## Exercise objective
Reproduce each line of the material precisely.

## Data
════════════════
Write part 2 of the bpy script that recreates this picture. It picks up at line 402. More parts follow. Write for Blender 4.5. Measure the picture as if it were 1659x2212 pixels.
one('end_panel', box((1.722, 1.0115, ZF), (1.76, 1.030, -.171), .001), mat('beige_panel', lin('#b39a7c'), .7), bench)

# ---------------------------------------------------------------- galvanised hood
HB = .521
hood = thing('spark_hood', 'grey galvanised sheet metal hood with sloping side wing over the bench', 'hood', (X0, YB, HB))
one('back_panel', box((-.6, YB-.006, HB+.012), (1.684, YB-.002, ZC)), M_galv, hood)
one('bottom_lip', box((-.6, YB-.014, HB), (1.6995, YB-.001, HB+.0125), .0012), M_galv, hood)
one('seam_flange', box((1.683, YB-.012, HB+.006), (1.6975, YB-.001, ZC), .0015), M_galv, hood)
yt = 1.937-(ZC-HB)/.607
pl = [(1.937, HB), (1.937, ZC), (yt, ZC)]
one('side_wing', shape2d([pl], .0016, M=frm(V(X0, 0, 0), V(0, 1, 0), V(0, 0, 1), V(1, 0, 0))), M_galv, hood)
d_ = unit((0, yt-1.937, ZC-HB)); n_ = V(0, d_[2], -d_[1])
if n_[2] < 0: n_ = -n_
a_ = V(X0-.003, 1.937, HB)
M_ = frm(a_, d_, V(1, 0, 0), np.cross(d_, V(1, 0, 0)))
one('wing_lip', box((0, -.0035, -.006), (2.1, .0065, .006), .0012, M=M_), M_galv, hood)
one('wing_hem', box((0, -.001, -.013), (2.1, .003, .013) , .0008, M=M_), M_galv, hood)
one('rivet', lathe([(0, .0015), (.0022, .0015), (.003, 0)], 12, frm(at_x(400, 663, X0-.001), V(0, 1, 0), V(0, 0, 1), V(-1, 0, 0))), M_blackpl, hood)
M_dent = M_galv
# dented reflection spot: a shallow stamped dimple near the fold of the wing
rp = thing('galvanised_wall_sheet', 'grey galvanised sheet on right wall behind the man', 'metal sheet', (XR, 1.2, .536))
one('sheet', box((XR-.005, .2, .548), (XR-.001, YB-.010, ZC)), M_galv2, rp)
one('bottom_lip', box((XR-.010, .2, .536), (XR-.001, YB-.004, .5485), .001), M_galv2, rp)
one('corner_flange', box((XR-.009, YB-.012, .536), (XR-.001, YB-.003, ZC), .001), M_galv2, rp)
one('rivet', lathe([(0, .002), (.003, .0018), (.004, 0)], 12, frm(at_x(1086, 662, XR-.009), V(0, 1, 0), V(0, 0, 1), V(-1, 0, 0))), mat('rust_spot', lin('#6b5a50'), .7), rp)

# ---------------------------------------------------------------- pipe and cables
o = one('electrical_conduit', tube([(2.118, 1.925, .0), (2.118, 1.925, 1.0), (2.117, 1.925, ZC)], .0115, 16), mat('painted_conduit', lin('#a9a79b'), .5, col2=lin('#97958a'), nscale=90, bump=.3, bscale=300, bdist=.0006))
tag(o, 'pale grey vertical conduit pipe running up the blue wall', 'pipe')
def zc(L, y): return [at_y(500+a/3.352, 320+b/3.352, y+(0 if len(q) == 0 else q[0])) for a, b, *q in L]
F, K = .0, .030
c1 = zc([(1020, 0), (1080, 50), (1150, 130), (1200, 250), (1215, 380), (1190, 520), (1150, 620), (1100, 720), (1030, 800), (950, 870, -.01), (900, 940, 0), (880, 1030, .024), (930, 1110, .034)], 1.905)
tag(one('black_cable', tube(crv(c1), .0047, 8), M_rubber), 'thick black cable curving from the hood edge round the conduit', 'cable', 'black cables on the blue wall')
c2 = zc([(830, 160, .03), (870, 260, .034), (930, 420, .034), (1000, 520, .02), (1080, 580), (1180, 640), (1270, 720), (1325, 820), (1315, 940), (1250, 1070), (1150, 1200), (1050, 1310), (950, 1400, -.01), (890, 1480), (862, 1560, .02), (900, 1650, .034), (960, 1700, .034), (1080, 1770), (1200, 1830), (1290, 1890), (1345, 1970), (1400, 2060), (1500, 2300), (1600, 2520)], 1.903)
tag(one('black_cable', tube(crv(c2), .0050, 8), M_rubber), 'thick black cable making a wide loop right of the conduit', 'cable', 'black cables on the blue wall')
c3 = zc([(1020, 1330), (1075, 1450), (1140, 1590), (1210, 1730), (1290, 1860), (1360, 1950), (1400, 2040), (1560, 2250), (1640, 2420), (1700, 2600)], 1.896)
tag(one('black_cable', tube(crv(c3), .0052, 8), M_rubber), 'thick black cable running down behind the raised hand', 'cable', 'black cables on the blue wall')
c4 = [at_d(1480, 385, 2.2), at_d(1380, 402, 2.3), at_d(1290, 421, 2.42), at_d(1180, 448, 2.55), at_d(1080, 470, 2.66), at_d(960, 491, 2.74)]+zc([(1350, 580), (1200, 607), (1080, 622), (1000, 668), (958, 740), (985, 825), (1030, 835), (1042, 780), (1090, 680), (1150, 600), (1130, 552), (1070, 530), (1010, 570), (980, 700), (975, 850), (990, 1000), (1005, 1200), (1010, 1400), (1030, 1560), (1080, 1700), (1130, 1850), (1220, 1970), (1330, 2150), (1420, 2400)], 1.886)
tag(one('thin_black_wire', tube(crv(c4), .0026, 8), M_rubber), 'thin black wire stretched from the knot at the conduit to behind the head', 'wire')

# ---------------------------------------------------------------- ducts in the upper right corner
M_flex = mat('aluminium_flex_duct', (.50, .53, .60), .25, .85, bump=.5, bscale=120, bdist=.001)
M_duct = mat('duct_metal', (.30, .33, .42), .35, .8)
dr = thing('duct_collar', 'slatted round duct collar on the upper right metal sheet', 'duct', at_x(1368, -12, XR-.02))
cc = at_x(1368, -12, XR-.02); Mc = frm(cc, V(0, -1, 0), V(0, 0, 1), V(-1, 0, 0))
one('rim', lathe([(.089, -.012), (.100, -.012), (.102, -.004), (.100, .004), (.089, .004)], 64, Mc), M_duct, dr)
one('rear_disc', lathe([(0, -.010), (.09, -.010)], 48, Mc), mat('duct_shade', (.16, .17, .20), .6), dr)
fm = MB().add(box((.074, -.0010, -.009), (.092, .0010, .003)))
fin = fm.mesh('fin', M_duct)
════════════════
## Correct answer
Write part 2 of the bpy script that recreates this picture. It picks up at line 402. More parts follow. Write for Blender 4.5. Measure the picture as if it were 1659x2212 pixels.
one('end_panel', box((1.722, 1.0115, ZF), (1.76, 1.030, -.171), .001), mat('beige_panel', lin('#b39a7c'), .7), bench)

# ---------------------------------------------------------------- galvanised hood
HB = .521
hood = thing('spark_hood', 'grey galvanised sheet metal hood with sloping side wing over the bench', 'hood', (X0, YB, HB))
one('back_panel', box((-.6, YB-.006, HB+.012), (1.684, YB-.002, ZC)), M_galv, hood)
one('bottom_lip', box((-.6, YB-.014, HB), (1.6995, YB-.001, HB+.0125), .0012), M_galv, hood)
one('seam_flange', box((1.683, YB-.012, HB+.006), (1.6975, YB-.001, ZC), .0015), M_galv, hood)
yt = 1.937-(ZC-HB)/.607
pl = [(1.937, HB), (1.937, ZC), (yt, ZC)]
one('side_wing', shape2d([pl], .0016, M=frm(V(X0, 0, 0), V(0, 1, 0), V(0, 0, 1), V(1, 0, 0))), M_galv, hood)
d_ = unit((0, yt-1.937, ZC-HB)); n_ = V(0, d_[2], -d_[1])
if n_[2] < 0: n_ = -n_
a_ = V(X0-.003, 1.937, HB)
M_ = frm(a_, d_, V(1, 0, 0), np.cross(d_, V(1, 0, 0)))
one('wing_lip', box((0, -.0035, -.006), (2.1, .0065, .006), .0012, M=M_), M_galv, hood)
one('wing_hem', box((0, -.001, -.013), (2.1, .003, .013) , .0008, M=M_), M_galv, hood)
one('rivet', lathe([(0, .0015), (.0022, .0015), (.003, 0)], 12, frm(at_x(400, 663, X0-.001), V(0, 1, 0), V(0, 0, 1), V(-1, 0, 0))), M_blackpl, hood)
M_dent = M_galv
# dented reflection spot: a shallow stamped dimple near the fold of the wing
rp = thing('galvanised_wall_sheet', 'grey galvanised sheet on right wall behind the man', 'metal sheet', (XR, 1.2, .536))
one('sheet', box((XR-.005, .2, .548), (XR-.001, YB-.010, ZC)), M_galv2, rp)
one('bottom_lip', box((XR-.010, .2, .536), (XR-.001, YB-.004, .5485), .001), M_galv2, rp)
one('corner_flange', box((XR-.009, YB-.012, .536), (XR-.001, YB-.003, ZC), .001), M_galv2, rp)
one('rivet', lathe([(0, .002), (.003, .0018), (.004, 0)], 12, frm(at_x(1086, 662, XR-.009), V(0, 1, 0), V(0, 0, 1), V(-1, 0, 0))), mat('rust_spot', lin('#6b5a50'), .7), rp)

# ---------------------------------------------------------------- pipe and cables
o = one('electrical_conduit', tube([(2.118, 1.925, .0), (2.118, 1.925, 1.0), (2.117, 1.925, ZC)], .0115, 16), mat('painted_conduit', lin('#a9a79b'), .5, col2=lin('#97958a'), nscale=90, bump=.3, bscale=300, bdist=.0006))
tag(o, 'pale grey vertical conduit pipe running up the blue wall', 'pipe')
def zc(L, y): return [at_y(500+a/3.352, 320+b/3.352, y+(0 if len(q) == 0 else q[0])) for a, b, *q in L]
F, K = .0, .030
c1 = zc([(1020, 0), (1080, 50), (1150, 130), (1200, 250), (1215, 380), (1190, 520), (1150, 620), (1100, 720), (1030, 800), (950, 870, -.01), (900, 940, 0), (880, 1030, .024), (930, 1110, .034)], 1.905)
tag(one('black_cable', tube(crv(c1), .0047, 8), M_rubber), 'thick black cable curving from the hood edge round the conduit', 'cable', 'black cables on the blue wall')
c2 = zc([(830, 160, .03), (870, 260, .034), (930, 420, .034), (1000, 520, .02), (1080, 580), (1180, 640), (1270, 720), (1325, 820), (1315, 940), (1250, 1070), (1150, 1200), (1050, 1310), (950, 1400, -.01), (890, 1480), (862, 1560, .02), (900, 1650, .034), (960, 1700, .034), (1080, 1770), (1200, 1830), (1290, 1890), (1345, 1970), (1400, 2060), (1500, 2300), (1600, 2520)], 1.903)
tag(one('black_cable', tube(crv(c2), .0050, 8), M_rubber), 'thick black cable making a wide loop right of the conduit', 'cable', 'black cables on the blue wall')
c3 = zc([(1020, 1330), (1075, 1450), (1140, 1590), (1210, 1730), (1290, 1860), (1360, 1950), (1400, 2040), (1560, 2250), (1640, 2420), (1700, 2600)], 1.896)
tag(one('black_cable', tube(crv(c3), .0052, 8), M_rubber), 'thick black cable running down behind the raised hand', 'cable', 'black cables on the blue wall')
c4 = [at_d(1480, 385, 2.2), at_d(1380, 402, 2.3), at_d(1290, 421, 2.42), at_d(1180, 448, 2.55), at_d(1080, 470, 2.66), at_d(960, 491, 2.74)]+zc([(1350, 580), (1200, 607), (1080, 622), (1000, 668), (958, 740), (985, 825), (1030, 835), (1042, 780), (1090, 680), (1150, 600), (1130, 552), (1070, 530), (1010, 570), (980, 700), (975, 850), (990, 1000), (1005, 1200), (1010, 1400), (1030, 1560), (1080, 1700), (1130, 1850), (1220, 1970), (1330, 2150), (1420, 2400)], 1.886)
tag(one('thin_black_wire', tube(crv(c4), .0026, 8), M_rubber), 'thin black wire stretched from the knot at the conduit to behind the head', 'wire')

# ---------------------------------------------------------------- ducts in the upper right corner
M_flex = mat('aluminium_flex_duct', (.50, .53, .60), .25, .85, bump=.5, bscale=120, bdist=.001)
M_duct = mat('duct_metal', (.30, .33, .42), .35, .8)
dr = thing('duct_collar', 'slatted round duct collar on the upper right metal sheet', 'duct', at_x(1368, -12, XR-.02))
cc = at_x(1368, -12, XR-.02); Mc = frm(cc, V(0, -1, 0), V(0, 0, 1), V(-1, 0, 0))
one('rim', lathe([(.089, -.012), (.100, -.012), (.102, -.004), (.100, .004), (.089, .004)], 64, Mc), M_duct, dr)
one('rear_disc', lathe([(0, -.010), (.09, -.010)], 48, Mc), mat('duct_shade', (.16, .17, .20), .6), dr)
fm = MB().add(box((.074, -.0010, -.009), (.092, .0010, .003)))
fin = fm.mesh('fin', M_duct)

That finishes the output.